What is the Durupınar site and how have geologists and archaeologists interpreted it?
Executive summary
The Durupınar site is a boat‑shaped geological formation in eastern Turkey that attracted attention after aerial photographs in 1959 and subsequent promotion as the possible remains of Noah’s Ark; most mainstream geologists and archaeologists interpret it as a natural syncline or earthflow rather than a man‑made vessel [1] [2]. While amateur explorers and dedicated "ark search" teams continue to assert anomalies—anchor stones, radar‑detected voids, and organic residues—professional surveys and peer‑reviewed analyses have repeatedly found natural explanations for those features and no consensus archaeological evidence of a ship [3] [4].

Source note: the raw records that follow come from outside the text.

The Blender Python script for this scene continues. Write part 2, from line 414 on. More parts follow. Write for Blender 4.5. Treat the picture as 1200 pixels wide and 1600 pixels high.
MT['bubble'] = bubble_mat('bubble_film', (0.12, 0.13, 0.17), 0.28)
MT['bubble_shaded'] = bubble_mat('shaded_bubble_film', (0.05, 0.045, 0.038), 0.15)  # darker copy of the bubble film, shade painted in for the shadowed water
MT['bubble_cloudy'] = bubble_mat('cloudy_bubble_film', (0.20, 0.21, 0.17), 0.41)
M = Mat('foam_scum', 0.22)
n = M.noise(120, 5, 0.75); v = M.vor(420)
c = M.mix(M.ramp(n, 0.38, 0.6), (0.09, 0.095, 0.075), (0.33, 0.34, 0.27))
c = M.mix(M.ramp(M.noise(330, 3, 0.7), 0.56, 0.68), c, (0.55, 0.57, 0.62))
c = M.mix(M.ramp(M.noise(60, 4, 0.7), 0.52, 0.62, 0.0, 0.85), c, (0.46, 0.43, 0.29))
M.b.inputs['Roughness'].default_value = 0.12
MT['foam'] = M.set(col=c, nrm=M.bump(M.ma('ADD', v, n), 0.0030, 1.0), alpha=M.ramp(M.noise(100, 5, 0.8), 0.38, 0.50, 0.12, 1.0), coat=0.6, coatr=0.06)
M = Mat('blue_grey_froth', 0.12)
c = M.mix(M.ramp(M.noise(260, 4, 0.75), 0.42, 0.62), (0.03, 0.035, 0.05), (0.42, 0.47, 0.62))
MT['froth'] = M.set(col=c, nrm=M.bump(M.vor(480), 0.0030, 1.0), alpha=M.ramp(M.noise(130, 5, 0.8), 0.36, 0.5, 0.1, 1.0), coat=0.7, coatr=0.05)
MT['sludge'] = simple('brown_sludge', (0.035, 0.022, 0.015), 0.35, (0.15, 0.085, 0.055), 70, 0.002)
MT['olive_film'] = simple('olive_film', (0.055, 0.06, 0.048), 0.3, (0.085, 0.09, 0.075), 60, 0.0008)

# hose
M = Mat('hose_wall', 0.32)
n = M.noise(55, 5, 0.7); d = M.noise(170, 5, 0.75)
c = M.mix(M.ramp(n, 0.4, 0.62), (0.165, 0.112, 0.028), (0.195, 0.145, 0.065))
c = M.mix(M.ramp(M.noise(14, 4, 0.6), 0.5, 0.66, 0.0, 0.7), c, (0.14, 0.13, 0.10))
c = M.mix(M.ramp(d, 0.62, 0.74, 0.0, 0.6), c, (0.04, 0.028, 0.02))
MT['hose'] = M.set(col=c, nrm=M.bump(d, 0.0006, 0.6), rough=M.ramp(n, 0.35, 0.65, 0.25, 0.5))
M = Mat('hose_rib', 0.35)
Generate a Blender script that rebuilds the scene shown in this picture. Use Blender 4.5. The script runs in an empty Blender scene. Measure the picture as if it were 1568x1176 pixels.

1. The discovery and the Ark narrative that grew around a boat‑shaped hill
The formation was first noticed on NATO aerial photos in 1959 by Captain İlhan Durupınar and later publicized in Life magazine, its 155‑meter length and shiplike outline stimulating decades of ark‑search claims led by amateur explorers such as Ron Wyatt and David Fasold [1] [3]. Wyatt and others reported striking finds—rivet‑like objects, “petrified” wood, drogues or anchor stones—claims that were amplified by popular media and faith‑driven outlets, turning Durupınar into a focal point for those seeking physical proof of the biblical Flood [1] [5].
2. Geology’s counter‑narrative: syncline, earthflow, and mineral concentrations
Multiple geologists have examined the site and concluded that the "boat" shape is a common geologic structure—a syncline or earthflow of sedimentary and volcanic material shaped by folding, landsliding and erosion—and that the so‑called man‑made features are natural concentrations of limonite and magnetite or fracture patterns rather than human artifacts [2] [4] [5]. In a notable 1996 paper co‑authored by Lorence Collins and David Fasold—Fasold having moved from initial enthusiasm to skepticism—the authors argued the formation is a geological structure and that alleged artifacts lack metallurgical or archaeological signatures of human manufacture [3] [4].
3. Archaeological fieldwork, geophysics, and contested scans
Professional field surveys in the 1960s and later expeditions using ground‑penetrating radar, boreholes and soil sampling generally reported soil and rock rather than timber or constructed chambers, and at least one official survey concluded there were “no visible archaeological remains” inside the shape [3] [6]. Nonetheless, recent private teams employing GPR, ERT, LiDAR and chemical analysis claim to detect tunnels, chambers and anomalous materials beneath the surface and are planning targeted excavations, a development that rekindles debate and demands independent verification with open data and peer review [7] [8] [9].
4. Who believes, who evaluates, and what agendas shape the debate
Belief in Durupınar as Noah’s Ark is strongest among religiously motivated amateur researchers and organizations seeking tangible confirmation of scripture, who have funded expeditions and promoted positive readings of ambiguous data [5] [10]. By contrast, academic geologists and archaeologists—some Christian scientists among them—have largely rejected the Ark interpretation on geological and methodological grounds, warning that wishful interpretation, selective sampling and non‑expert excavation can produce spurious claims [11] [3]. Media outlets and tour operators also have incentives to sensationalize findings because the site draws pilgrims and tourists, an economic and cultural force that can skew public perception [12].
5. Current status and what would convincingly change consensus
At present the prevailing scientific interpretation treats Durupınar as a natural geological formation, with a minority of researchers and private teams claiming otherwise based on non‑public or preliminary geophysical results; neither side has produced widely accepted, peer‑reviewed evidence of a wooden vessel or human manufacture beneath the site [2] [8] [4]. A shift in consensus would require transparent, independently replicated geophysical surveys, stratigraphic excavation conducted under archaeological standards, and material analyses showing artifacts with clear cultural manufacturing signatures and datable organic remains—none of which have been published to date in mainstream scientific journals regarding Durupınar [3] [7].